Cape Argus

Egypt poll chaos

SAPA-AFP|Published

Cairo - Egyptian opposition leader Mohamed ElBaradei warned of chaos in the troubled nation if parliamentary polls go ahead in April, as protesters demonstrated in Cairo against Islamist President Mohamed Mursi.

ElBaradei, a leading figure in the National Salvation Front coalition, said torture, abductions and a lack of social justice were still blighting Egyptian society.

To press ahead in those circumstances risked setting the country on a “road to total chaos and instability,” he added.

“We need to send a message loud and clear to the people here and outside of Egypt that this is not a democracy, that we have not participated in an uprising two years ago to end up with a recycling of the (Hosni) Mubarak regime.”

On Saturday he called for an election boycott in the nation, which has been deeply divided since a November decree that pushed through an Islamist-drafted constitution.

In Cairo on Sunday, protesters blocked the doors to the main administrative building as part of a growing campaign of civil disobedience around the country against Mursi.
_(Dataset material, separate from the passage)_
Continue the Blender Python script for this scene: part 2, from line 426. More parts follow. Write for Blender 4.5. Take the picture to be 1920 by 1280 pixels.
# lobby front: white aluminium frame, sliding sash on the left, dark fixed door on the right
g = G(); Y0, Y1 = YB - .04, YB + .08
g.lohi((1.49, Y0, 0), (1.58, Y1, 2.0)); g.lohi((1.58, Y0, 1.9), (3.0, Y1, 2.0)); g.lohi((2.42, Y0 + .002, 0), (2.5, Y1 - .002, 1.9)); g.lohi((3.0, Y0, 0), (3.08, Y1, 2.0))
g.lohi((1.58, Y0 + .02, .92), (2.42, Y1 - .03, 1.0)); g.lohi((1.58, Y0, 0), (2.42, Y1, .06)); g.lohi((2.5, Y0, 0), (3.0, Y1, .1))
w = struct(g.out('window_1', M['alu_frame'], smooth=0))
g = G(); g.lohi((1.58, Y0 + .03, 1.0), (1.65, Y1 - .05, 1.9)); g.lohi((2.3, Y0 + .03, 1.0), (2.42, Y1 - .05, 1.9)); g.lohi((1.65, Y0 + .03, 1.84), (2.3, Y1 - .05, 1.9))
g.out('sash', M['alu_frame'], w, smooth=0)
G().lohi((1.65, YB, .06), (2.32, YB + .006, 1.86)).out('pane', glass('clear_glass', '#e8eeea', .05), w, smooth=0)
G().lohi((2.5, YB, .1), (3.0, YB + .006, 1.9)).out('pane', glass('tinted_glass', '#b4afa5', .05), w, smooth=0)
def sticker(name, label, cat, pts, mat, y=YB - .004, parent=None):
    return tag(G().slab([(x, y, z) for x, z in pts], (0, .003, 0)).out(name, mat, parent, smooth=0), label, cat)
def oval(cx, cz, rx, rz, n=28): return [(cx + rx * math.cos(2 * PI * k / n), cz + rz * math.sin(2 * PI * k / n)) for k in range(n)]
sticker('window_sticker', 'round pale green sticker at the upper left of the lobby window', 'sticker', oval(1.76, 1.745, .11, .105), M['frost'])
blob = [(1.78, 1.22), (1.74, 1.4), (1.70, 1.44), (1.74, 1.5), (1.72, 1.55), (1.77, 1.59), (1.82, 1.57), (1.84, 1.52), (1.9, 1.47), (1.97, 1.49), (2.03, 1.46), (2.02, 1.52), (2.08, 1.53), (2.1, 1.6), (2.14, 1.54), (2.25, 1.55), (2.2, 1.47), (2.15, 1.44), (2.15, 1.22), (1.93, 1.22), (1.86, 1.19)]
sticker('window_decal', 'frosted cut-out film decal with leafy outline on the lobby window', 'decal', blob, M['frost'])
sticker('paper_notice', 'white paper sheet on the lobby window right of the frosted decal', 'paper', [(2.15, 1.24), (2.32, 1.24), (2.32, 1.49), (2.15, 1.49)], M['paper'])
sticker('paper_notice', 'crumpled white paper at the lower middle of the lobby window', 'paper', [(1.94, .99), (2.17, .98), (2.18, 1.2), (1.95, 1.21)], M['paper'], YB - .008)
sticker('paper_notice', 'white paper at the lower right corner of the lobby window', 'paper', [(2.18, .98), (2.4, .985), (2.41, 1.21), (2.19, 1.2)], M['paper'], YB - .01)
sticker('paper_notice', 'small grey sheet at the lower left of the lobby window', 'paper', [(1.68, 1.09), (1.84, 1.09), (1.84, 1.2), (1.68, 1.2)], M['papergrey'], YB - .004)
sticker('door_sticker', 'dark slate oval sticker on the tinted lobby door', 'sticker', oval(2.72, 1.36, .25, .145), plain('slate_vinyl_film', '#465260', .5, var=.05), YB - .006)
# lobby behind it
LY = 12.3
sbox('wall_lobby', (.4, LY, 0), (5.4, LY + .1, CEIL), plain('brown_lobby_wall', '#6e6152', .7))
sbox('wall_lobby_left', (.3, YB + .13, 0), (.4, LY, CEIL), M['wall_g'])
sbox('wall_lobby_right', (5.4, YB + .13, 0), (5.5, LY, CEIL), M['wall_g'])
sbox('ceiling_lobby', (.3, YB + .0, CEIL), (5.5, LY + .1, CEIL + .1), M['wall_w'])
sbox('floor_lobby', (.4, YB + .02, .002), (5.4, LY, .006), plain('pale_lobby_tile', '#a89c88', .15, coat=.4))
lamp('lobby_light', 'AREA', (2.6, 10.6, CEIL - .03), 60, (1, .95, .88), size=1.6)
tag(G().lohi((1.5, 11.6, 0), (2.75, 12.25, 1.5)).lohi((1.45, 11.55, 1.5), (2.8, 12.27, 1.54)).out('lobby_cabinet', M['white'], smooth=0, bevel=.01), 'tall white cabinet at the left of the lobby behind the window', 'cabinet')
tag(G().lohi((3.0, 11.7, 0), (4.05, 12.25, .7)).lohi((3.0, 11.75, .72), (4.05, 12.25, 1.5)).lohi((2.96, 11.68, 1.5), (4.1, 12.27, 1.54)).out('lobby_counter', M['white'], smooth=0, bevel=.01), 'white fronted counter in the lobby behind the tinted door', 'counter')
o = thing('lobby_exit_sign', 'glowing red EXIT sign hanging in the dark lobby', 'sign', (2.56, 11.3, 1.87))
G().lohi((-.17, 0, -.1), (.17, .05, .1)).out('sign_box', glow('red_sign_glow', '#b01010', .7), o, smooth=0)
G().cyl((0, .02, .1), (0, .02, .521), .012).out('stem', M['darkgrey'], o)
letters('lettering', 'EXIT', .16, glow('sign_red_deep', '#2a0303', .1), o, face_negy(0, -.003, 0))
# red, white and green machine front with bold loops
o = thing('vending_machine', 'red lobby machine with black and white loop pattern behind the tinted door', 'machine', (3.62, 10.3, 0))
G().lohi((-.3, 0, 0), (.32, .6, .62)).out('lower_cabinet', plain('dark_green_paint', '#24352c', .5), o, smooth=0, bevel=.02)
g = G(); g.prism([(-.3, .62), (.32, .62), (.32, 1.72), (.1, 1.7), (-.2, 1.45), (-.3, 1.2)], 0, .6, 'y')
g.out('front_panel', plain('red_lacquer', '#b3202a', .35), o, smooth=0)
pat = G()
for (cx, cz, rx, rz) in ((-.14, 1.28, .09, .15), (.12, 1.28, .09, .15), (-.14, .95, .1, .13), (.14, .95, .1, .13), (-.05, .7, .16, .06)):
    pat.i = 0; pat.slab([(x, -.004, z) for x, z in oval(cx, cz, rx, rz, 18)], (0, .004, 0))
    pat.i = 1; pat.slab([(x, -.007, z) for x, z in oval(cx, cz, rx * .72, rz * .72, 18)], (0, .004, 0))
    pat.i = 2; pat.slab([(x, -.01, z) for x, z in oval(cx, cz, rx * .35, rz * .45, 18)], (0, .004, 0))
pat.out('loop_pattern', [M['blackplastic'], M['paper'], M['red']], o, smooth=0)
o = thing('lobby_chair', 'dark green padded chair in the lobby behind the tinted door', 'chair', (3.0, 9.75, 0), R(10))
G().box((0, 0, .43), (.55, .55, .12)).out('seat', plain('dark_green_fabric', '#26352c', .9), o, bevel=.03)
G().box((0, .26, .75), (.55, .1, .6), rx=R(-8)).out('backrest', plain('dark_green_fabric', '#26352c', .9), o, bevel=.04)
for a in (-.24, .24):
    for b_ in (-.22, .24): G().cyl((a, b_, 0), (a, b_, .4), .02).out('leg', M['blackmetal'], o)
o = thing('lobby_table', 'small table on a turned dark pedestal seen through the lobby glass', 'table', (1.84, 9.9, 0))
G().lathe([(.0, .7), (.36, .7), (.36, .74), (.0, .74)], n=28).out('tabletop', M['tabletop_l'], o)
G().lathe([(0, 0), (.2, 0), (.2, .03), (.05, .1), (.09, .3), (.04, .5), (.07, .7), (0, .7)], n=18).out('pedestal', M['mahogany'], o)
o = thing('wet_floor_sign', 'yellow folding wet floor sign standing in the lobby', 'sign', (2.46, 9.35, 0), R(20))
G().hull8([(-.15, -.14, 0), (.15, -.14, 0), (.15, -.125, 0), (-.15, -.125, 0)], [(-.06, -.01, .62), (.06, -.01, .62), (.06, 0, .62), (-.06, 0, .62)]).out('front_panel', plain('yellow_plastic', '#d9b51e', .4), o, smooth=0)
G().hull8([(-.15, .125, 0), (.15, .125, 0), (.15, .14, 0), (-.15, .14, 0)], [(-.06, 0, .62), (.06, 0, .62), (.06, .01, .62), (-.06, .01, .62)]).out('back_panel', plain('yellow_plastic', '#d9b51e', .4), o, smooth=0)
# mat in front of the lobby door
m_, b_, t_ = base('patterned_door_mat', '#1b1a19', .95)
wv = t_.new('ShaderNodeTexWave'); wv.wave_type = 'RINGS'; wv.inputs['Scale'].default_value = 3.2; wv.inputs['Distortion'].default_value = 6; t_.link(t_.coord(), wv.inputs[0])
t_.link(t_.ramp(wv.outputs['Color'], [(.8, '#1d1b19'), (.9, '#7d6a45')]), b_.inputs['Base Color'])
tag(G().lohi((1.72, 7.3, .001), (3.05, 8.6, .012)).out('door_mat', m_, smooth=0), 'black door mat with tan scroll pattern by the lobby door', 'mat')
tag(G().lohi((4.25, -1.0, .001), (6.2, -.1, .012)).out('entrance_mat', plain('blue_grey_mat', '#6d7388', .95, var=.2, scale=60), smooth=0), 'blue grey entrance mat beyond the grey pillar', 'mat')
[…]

Anger in the country has been fuelled not just by political divisons but by a crippling economic crisis.

In the northern city of Kafr el-Sheikh, hundreds of quarry workers stormed the governor's headquarters and forced employees out of the building in a protest against working conditions.

They chanted against governor Saad al-Husseini, a member of the Muslim Brotherhood.

Bakeries across Egypt have threatened to go on strike on Thursday due to rising wheat prices, a potentially devastating move in a country where many rely on subsidised bread as the main food staple.

A general strike in the canal city of Port Said entered its second week on Sunday, with most shops and factories closed down. - Sapa-AFP.